これまでCTCは、耐震解析をはじめ、科学・工学計算系アプリケーションソフトの開発およびシステム構築、保守サービスの実績があり、その流れで同社の自社開発ソフトによる科学・工学計算系クラウドサービスとして「エンジニアリング・クラウデージ」を提供している。
流体解析をはじめとする科学・工学計算系のソフトは、膨大なデータのトランザクションが発生するため、ソフトの利用には高スペックのコンピューティングリソースが必要となる。

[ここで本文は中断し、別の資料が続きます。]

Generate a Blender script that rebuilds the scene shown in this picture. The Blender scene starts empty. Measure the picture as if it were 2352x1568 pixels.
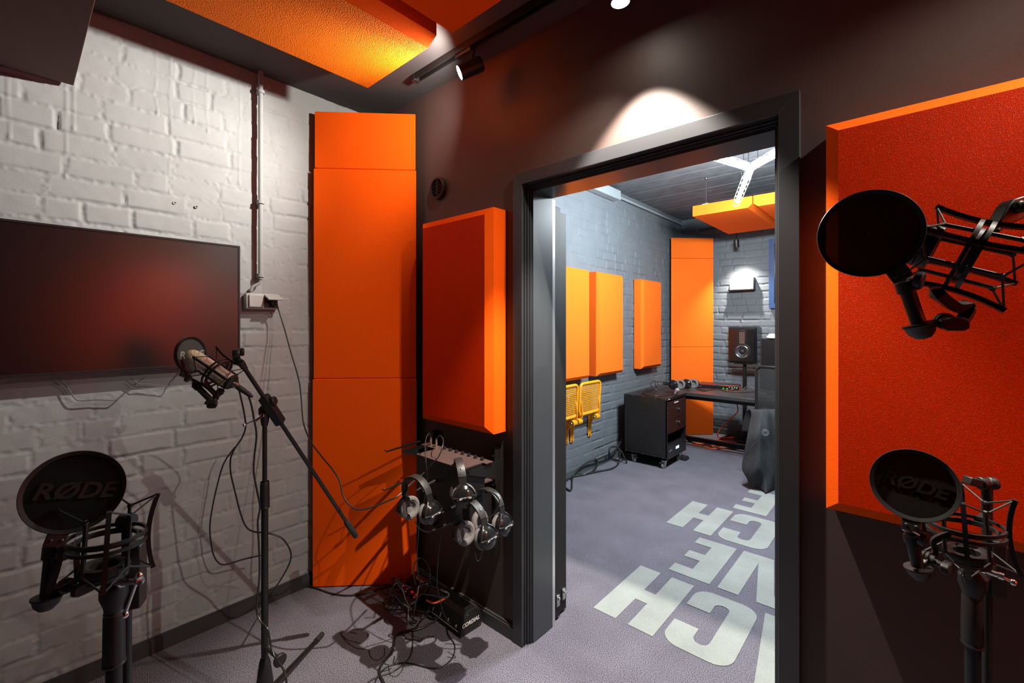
import bpy, math, random
import numpy as np
from mathutils import Vector, Matrix, Euler

random.seed(7)
COL = bpy.context.scene.collection
PI = math.pi

# ------------------------------------------------------------------ camera geometry (metres, z up)
CX, HY, F, HC = 1176.0, 744.0, 1025.0, 1.5
TH = math.atan((2093 - CX) / F)
S_, C_ = math.sin(TH), math.cos(TH)
RIGHT, FWD, UP = Vector((C_, S_, 0)), Vector((-S_, C_, 0)), Vector((0, 0, 1))
EYE = Vector((0, 0, HC))

def _ray(u, v):
    return RIGHT * (u - CX) + FWD * F + UP * (HY - v)
def fl(u, v, z=0.0):
    r = _ray(u, v); return EYE + r * ((z - HC) / r.z)
def px(u, v, x):
    r = _ray(u, v); return EYE + r * (x / r.x)
def py(u, v, y):
    r = _ray(u, v); return EYE + r * (y / r.y)
def cs(u, v, Z):
    return EYE + _ray(u, v) * (Z / F)
def cv(r, u, f):
    return RIGHT * r + UP * u + FWD * f

# ------------------------------------------------------------------ materials
def new_mat(name):
    m = bpy.data.materials.new(name); m.use_nodes = True
    return m, m.node_tree.nodes, m.node_tree.links, m.node_tree.nodes['Principled BSDF']

def mat(name, col, rough=0.5, metal=0.0, noise=None, bump=None, spec=0.5, emit=None, es=0.0, alpha=1.0, coat=0.0, tint=None, sparse=None):
    """noise=(scale, amount) value variation; bump=(scale, strength, distance)"""
    m, N, L, b = new_mat(name)
    b.inputs['Base Color'].default_value = (*col, 1)
    b.inputs['Roughness'].default_value = rough
    b.inputs['Metallic'].default_value = metal
    b.inputs['Specular IOR Level'].default_value = spec
    b.inputs['Alpha'].default_value = alpha
    b.inputs['Coat Weight'].default_value = coat; b.inputs['Coat Roughness'].default_value = .22
    if tint: b.inputs['Specular Tint'].default_value = (*tint, 1)
    if emit:
        b.inputs['Emission Color'].default_value = (*emit, 1); b.inputs['Emission Strength'].default_value = es
    tc = N.new('ShaderNodeTexCoord')
    if noise:
        t = N.new('ShaderNodeTexNoise'); t.inputs['Scale'].default_value = noise[0]; t.inputs['Detail'].default_value = 3
        L.new(tc.outputs['Object'], t.inputs['Vector'])
        r = N.new('ShaderNodeMapRange'); r.inputs[1].default_value = .3; r.inputs[2].default_value = .7
        r.inputs[3].default_value = 1 - noise[1]; r.inputs[4].default_value = 1 + noise[1]
        L.new(t.outputs['Fac'], r.inputs[0])
        mx = N.new('ShaderNodeVectorMath'); mx.operation = 'SCALE'
        mx.inputs[0].default_value = col; L.new(r.outputs[0], mx.inputs['Scale'])
        L.new(mx.outputs[0], b.inputs['Base Color'])
    if bump:
        t = N.new('ShaderNodeTexNoise'); t.inputs['Scale'].default_value = bump[0]; t.inputs['Detail'].default_value = 2
        L.new(tc.outputs['Object'], t.inputs['Vector'])
        bp = N.new('ShaderNodeBump'); bp.inputs['Strength'].default_value = bump[1]; bp.inputs['Distance'].default_value = bump[2]
        if sparse:
            q = N.new('ShaderNodeMapRange'); q.interpolation_type = 'SMOOTHSTEP'; q.inputs[1].default_value = sparse[0]; q.inputs[2].default_value = sparse[1]
            L.new(t.outputs['Fac'], q.inputs[0]); L.new(q.outputs[0], bp.inputs['Height'])
        else: L.new(t.outputs['Fac'], bp.inputs['Height'])
        L.new(bp.outputs[0], b.inputs['Normal'])
    return m

ORANGE = (.93, .102, .003)
M = {}
M['foam_fine'] = mat('foam_fine', ORANGE, .95, noise=(220, .05), bump=(420, .35, .002), spec=.08)
M['foam_coarse'] = mat('foam_coarse', (.88, .036, .001), .6, noise=(500, .12), bump=(400, 1.0, .0026), spec=.2, tint=(1, .35, .03), sparse=(.56, .74))  # same foam as the bevels; dim-light redness put into the face colour
M['foam_cloud'] = mat('foam_cloud', (.86, .165, .006), .7, noise=(200, .25), bump=(210, 1.0, .0085), spec=.25, tint=(1, .5, .08))
M['foam_far'] = mat('foam_far', (.93, .155, .014), .95, noise=(60, .04), spec=.08)
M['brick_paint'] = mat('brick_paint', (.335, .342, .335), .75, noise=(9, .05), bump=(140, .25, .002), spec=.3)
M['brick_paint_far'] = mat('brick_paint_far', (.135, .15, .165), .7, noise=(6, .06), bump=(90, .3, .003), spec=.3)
M['wall_paint'] = mat('wall_paint', (.066, .043, .038), .55, noise=(5, .06), bump=(160, .12, .0015), spec=.4)  # neutral dark paint; brown of the orange bounce light put into the colour
M['ceiling_paint'] = mat('ceiling_paint', (.05, .044, .044), .8, noise=(4, .06), bump=(80, .2, .002))
M['ceiling_board'] = mat('ceiling_board', (.10, .036, .024), .7, noise=(3, .08))  # brown board, with the red of bounce light added to its colour
M['trim_paint'] = mat('trim_paint', (.030, .031, .034), .32, noise=(4, .05), bump=(220, .06, .001))
M['jamb_paint'] = mat('jamb_paint', (.05, .056, .062), .28, noise=(4, .05))
M['door_edge'] = mat('door_edge', (.016, .014, .014), .6, noise=(20, .1), spec=.25)
M['baseboard'] = mat('baseboard', (.045, .045, .047), .5, noise=(6, .06))
M['baseboard_far'] = mat('baseboard_far', (.08, .095, .10), .5, noise=(6, .06))
M['black_metal'] = mat('black_metal', (.014, .013, .013), .38, .3, noise=(40, .1))
M['black_plastic'] = mat('black_plastic', (.012, .011, .011), .45, noise=(40, .1), bump=(600, .1, .0005))
M['black_gloss'] = mat('black_gloss', (.010, .010, .010), .16, noise=(20, .1))
M['black_satin'] = mat('black_satin', (.014, .013, .013), .4, .15, noise=(60, .08))
M['rubber'] = mat('rubber', (.016, .015, .015), .6, noise=(80, .1))
M['cable'] = mat('cable', (.018, .016, .016), .42, noise=(60, .1))
M['cable_grey'] = mat('cable_grey', (.16, .15, .14), .45, noise=(60, .1))
M['cable_orange'] = mat('cable_orange', (.75, .12, .02), .5, noise=(60, .1))
M['leather'] = mat('leather', (.022, .021, .020), .42, noise=(80, .12), bump=(500, .3, .001))
M['velour'] = mat('velour', (.19, .17, .165), .95, noise=(300, .35), bump=(500, .8, .003))
M['chrome'] = mat('chrome', (.8, .78, .76), .14, 1.0, noise=(30, .03))
M['steel'] = mat('steel', (.55, .54, .53), .3, 1.0, noise=(30, .05))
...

エンジニアリング・クラウデージでは、日本IBMのx86サーバーでハードウェア環境を構築しているが、今回同クラウドサービスの新メニューとして、計算科学振興財団(FOCUS)のFOCUSスパコンシステムを使った科学・工学系ソフトをクラウド提供するサービスを開始した。
サービスには、スパコンの1時間単位の従量課金と、ソフトの月額利用料金がかかる。価格はスパコンが1時間12コアで105円、ソフトが月額52万5千円となっている。

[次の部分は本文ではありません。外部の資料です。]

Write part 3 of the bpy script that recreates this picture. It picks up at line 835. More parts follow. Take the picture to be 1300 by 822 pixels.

FOCUSスパコンシステムは、スパコンの利用促進のために国の補助金で整備された産業界専用のスパコンで、昨年TOP500リストのLINPACKベンチマークで世界最速を記録した、国産スパコン「京」のCPUと同系列のSPARK64アーキテクチャーを採用し、ストレージシステムは1ペタバイトのハードディスク保存領域を持つ。
今後も、エンジニア・クラウデージにおけるスパコンに対応したソフトのラインアップを拡充するほか、受託解析サービスも実施していく。